Understand bail types, which court to approach, legal grounds, and documents required
| Type | When | Court | Provision |
|---|---|---|---|
| Anticipatory Bail | Before arrest, fearing arrest | Sessions Court / High Court | S.438 CrPC / S.482 BNSS |
| Regular Bail (Bailable) | After arrest, bailable offence | Police station (as of right) | S.436 CrPC / S.478 BNSS |
| Regular Bail (Magistrate) | After arrest, non-bailable, lower court | Judicial Magistrate / CJM | S.437 CrPC / S.480 BNSS |
| Regular Bail (Sessions/HC) | Serious offences / appeal from Magistrate | Sessions Court / High Court | S.439 CrPC / S.483 BNSS |
| Undertrial Bail (half-sentence) | After serving 50% of max sentence as undertrial | Trial Court | S.436A CrPC / S.479 BNSS |
In bailable offences, bail is a legal right and the police must grant it. In non-bailable offences, bail is not automatic and must be applied for before a magistrate or sessions court, which can refuse bail based on severity and other factors.
Anticipatory bail (Section 482 BNSS / Section 438 CrPC) is bail granted in anticipation of an arrest. If you apprehend arrest in a non-bailable offence, apply to the Sessions Court or High Court. The bail protects you from arrest once granted.
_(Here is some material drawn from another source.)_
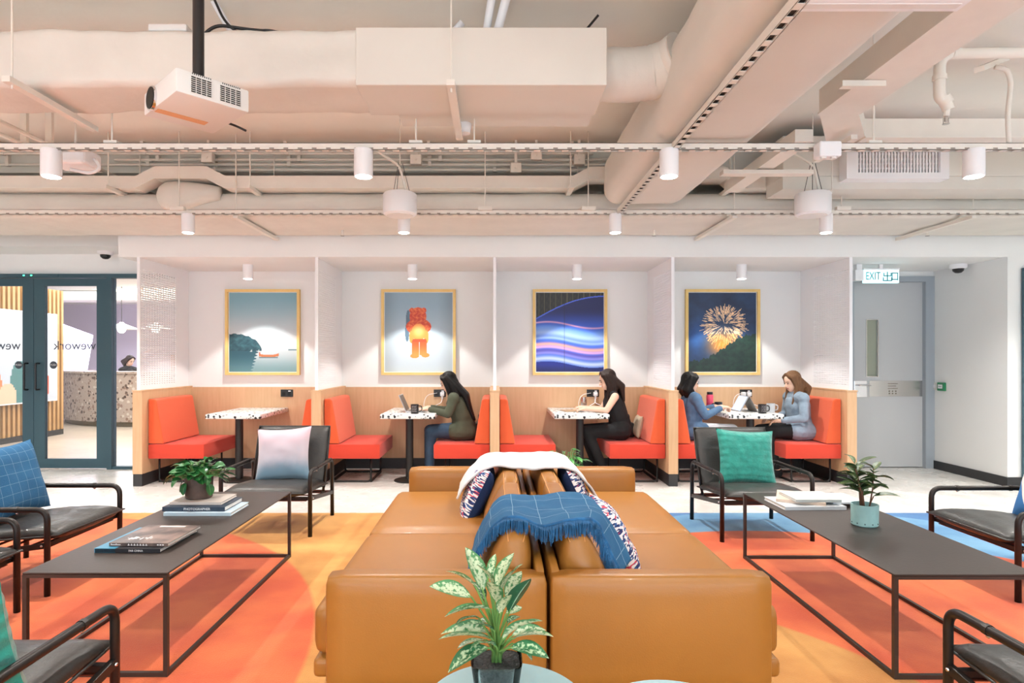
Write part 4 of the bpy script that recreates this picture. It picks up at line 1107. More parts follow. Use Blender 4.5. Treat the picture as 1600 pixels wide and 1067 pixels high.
# ------------------------------------------------------------------ throws draped over the sofa backs
def polyline(pts):
    P = [Vector((p[0], 0, p[1])) for p in fillet([(a, b, 0) for a, b in pts], .06, 4)] if False else [Vector((q.x, 0, q.y)) for q in fillet([(a, b, 0) for a, b in pts], .07, 5)]
    L = [0]
    for i in range(1, len(P)): L.append(L[-1] + (P[i] - P[i - 1]).length)
    def at(s):
        s *= L[-1]
        for i in range(1, len(P)):
            if s <= L[i] or i == len(P) - 1:
                t = (s - L[i - 1]) / max(1e-9, L[i] - L[i - 1]); return P[i - 1].lerp(P[i], min(1, t))
    return at, L[-1]
def throw(label, m, prof, y_near, y_far, thick, wr, seed, uv, pinch=0.0):
    at, L = polyline(prof)
    t = thing('throw_blanket', label, 'blanket', (0, 0, 0))
    def fn(a, b):
        p = at(a); ya = y_near(a); yb = y_far(a)
        n_ = noise.noise(Vector((a * 7 + seed, b * 3, 0))) * wr + noise.noise(Vector((a * 16, b * 7 + seed, 2))) * wr * .5
        nn = Vector((p.x - .2, 0, .35)).normalized()
        k_ = pinch * max(0, 1 - b / .35) * min(1, max(0, (a - .58) / .25)); p = Vector((p.x - .15 * k_, 0, p.z - .05 * k_))
        return Vector((p.x, ya + (yb - ya) * b + n_ * .5, p.z)) + nn * (n_ + wr)
    o = surf('woven_cloth', fn, 90, 40, m, t, thick=thick, uvs=uv)
    return t, fn
white_prof = [(-.225, .50), (-.17, .59), (-.08, .672), (.0, .698), (.10, .690), (.20, .686), (.30, .690), (.40, .698), (.48, .672), (.58, .57), (.625, .49)]
throw('white knitted throw draped over the far sofa back cushions', M['white_fabric'], white_prof,
      lambda a: 3.70 + .03 * math.sin(a * 8), lambda a: 4.22 + .06 * math.sin(a * 3), .012, .010, 3.0, (6, 6))
blue_prof = [(-.105, .44), (-.075, .52), (-.02, .635), (.035, .685), (.12, .692), (.20, .665), (.28, .692), (.37, .70), (.45, .69), (.53, .58), (.562, .49)]
bt, bfn = throw('blue checked throw with fringe draped over the near sofa back cushions', M['plaid'], blue_prof,
      lambda a: 2.46 + .05 * math.sin(a * 9) - .05 * max(0, a - .6), lambda a: 2.96 - .14 * (abs(a - .5) * 2) ** 2, .010, .014, 9.0, (8.5, 4), .45)
rnd = random.Random(5); g = MB()
for i in range(900):
    a = .04 + .92 * rnd.random()
    p = bfn(a, 0); q = bfn(a, .06); d = (p - q).normalized()
    l = rnd.uniform(.045, .085); sx_ = rnd.uniform(-.012, .012)
    base = q.lerp(p, rnd.random() * 1.0) + Vector((0, 0, .002))
    m1 = base + d * l * .5 + Vector((sx_ * .5, 0, -.002)); e1 = base + d * l * .65 + Vector((sx_, 0, -l * .6))
    g.tube([base, m1, e1], [.0022, .0018, .0010], 4)
o = g.build('fringe', M['fringe'], bt); o['kind'] = 'stuff'
# rolled hem along the near edge
MB().tube([bfn(i / 60, .03) + Vector((0, 0, .004)) for i in range(61)], .008, 6).build('hem', M['fringe'], bt, True)

# ------------------------------------------------------------------ coffee tables
def coffee(label, x0, y0, y1):
    w = .61; t = thing('coffee_table', label, 'coffee table', (x0, y0, FL), 0, 'bronze coffee tables'); L = y1 - y0; b = .018; h = .438
    MB().rbox(0, w, 0, L, h - .008, h, .002, 1).build('tabletop', M['bronze'], t)
    for (x, y) in ((0, 0), (w - b, 0), (0, L - b), (w - b, L - b)): MB().box(x, x + b, y, y + b, 0, h - .008).build('leg', M['bronze'], t)
    for (a, c, e, f) in ((b, w - b, 0, b), (b, w - b, L - b, L), (0, b, b, L - b), (w - b, w, b, L - b)):
        MB().box(a, c, e, f, 0, b).build('floor_rail', M['bronze'], t)
    for (a, c, e, f) in ((b, w - b, 0, b), (b, w - b, L - b, L)): MB().box(a, c, e, f, h - .022, h - .008).build('top_rail', M['bronze'], t)
    return t
coffee('long dark bronze coffee table on the left', -1.985, 2.58, 4.15)
coffee('long dark bronze coffee table on the right', 1.665, 2.56, 4.12)
TZ = FL + .438

# ------------------------------------------------------------------ lounge chairs
def chair(label, cx, cy, rz):
    t = thing('lounge_chair', label, 'chair', (cx, cy, FL), rz, 'black leather lounge chairs')
    w, f, b = .335, -.315, .315; r = .016
    for s in (-1, 1):
        x = s * w
        MB().tube(fillet([(x, b, 0), (x, b - .01, .485), (x, f, .485), (x, f, 0)], .065, 7), r, 10).build('side_frame', M['chairmetal'], t, True)
        MB().bar((x, b - .004, .20), (x, f + .0, .285), .022, .030).build('side_rail', M['chairmetal'], t)
        for q in (f + .16, b - .12): MB().tube([(x, q, .485), (x, q + .018, .485)], r + .0025, 10).build('arm_collar', M['chairmetal'], t)
        for q in ((x + s * .017, f + .02, .285), (x, f + .17, .466)): MB().ellipsoid(q, (.006, .007, .007), 8, 6).build('bolt', M['steel'], t)
    MB().bar((-w, f + .03, .280), (w, f + .03, .280), .028, .022).build('front_rail', M['chairmetal'], t)
    MB().bar((-w, b - .05, .212), (w, b - .05, .212), .028, .022).build('rear_rail', M['chairmetal'], t)
    MB().tube(fillet([(-.295, .18, .23), (-.295, .375, .745), (.295, .375, .745), (.295, .18, .23)], .05), .011, 8).build('back_frame', M['chairmetal'], t, True)
    def pad(nm, A, B, half, th, bul, sag):
        A = Vector(A); B = Vector(B); d = (B - A); n_ = Vector((0, -d.z, d.y)).normalized()
        if n_.z < 0 and abs(n_.z) > .4: n_ = -n_
        vs = []; fs = []; nu, nv = 22, 22
        for sg in (1, -1):
            for j in range(nv + 1):
                for i in range(nu + 1):
                    p, q = i / nu * 2 - 1, j / nv * 2 - 1
                    e = max(0, (1 - p ** 6) * (1 - q ** 6)) ** .5
                    c = A.lerp(B, (q + 1) / 2) + Vector((half * p, 0, 0))
                    wv = noise.noise(Vector((p * 3 + cx, q * 3 + cy, sg))) * .006 * e
                    off = sg * (th / 2 * e) + (bul * (1 - q * q) * (1 - p * p * .5) - sag * (1 - p * p)) + wv
                    vs.append(c + n_ * off)
        o_ = (nu + 1) * (nv + 1)
        for k_ in (0, 1):
            for j in range(nv):
                for i in range(nu):
                    a = k_ * o_ + j * (nu + 1) + i; fs.append((a, a + 1, a + nu + 2, a + nu + 1))
        o = MB().add(vs, fs).build(nm, M['leatherblack'], t, True)
        edge = [A.lerp(B, k / 8) + Vector((-half, 0, 0)) for k in range(9)] + [A.lerp(B, 1 - k / 8) + Vector((half, 0, 0)) for k in range(9)]
        MB().tube([p - n_ * .001 for p in edge], .006, 6, closed=True).build('piping', M['leatherblack'], o, True)
        return o
    pad('seat_pad', (0, -.36, .335), (0, .26, .285), .312, .085, .032, .012)
    pad('back_pad', (0, .20, .27), (0, .365, .755), .305, .055, -.015, -.012)
    g = MB()
    for k_ in range(5): g.bar((-.30, -.28 + k_ * .12, .262 - k_ * .006), (.30, -.28 + k_ * .12, .262 - k_ * .006), .03, .004)
    g.build('seat_webbing', mat('rust_webbing', C(120, 56, 34), .9), t)
    return t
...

For bailable offences, bail can be granted at the police station within hours. For non-bailable offences, a regular bail application typically takes 1 to 7 days in a magistrate court. Anticipatory bail in Sessions Court or High Court may take 1 to 3 weeks.
A court granting bail can impose: requirement to appear before police or court on specified dates, restriction on leaving the city, surrendering the passport, not contacting witnesses, and periodic reporting to the police station.
Yes. Bail can be cancelled if: the accused tampers with evidence or witnesses, commits another offence while on bail, violates bail conditions, or there is a material change in circumstances since bail was granted.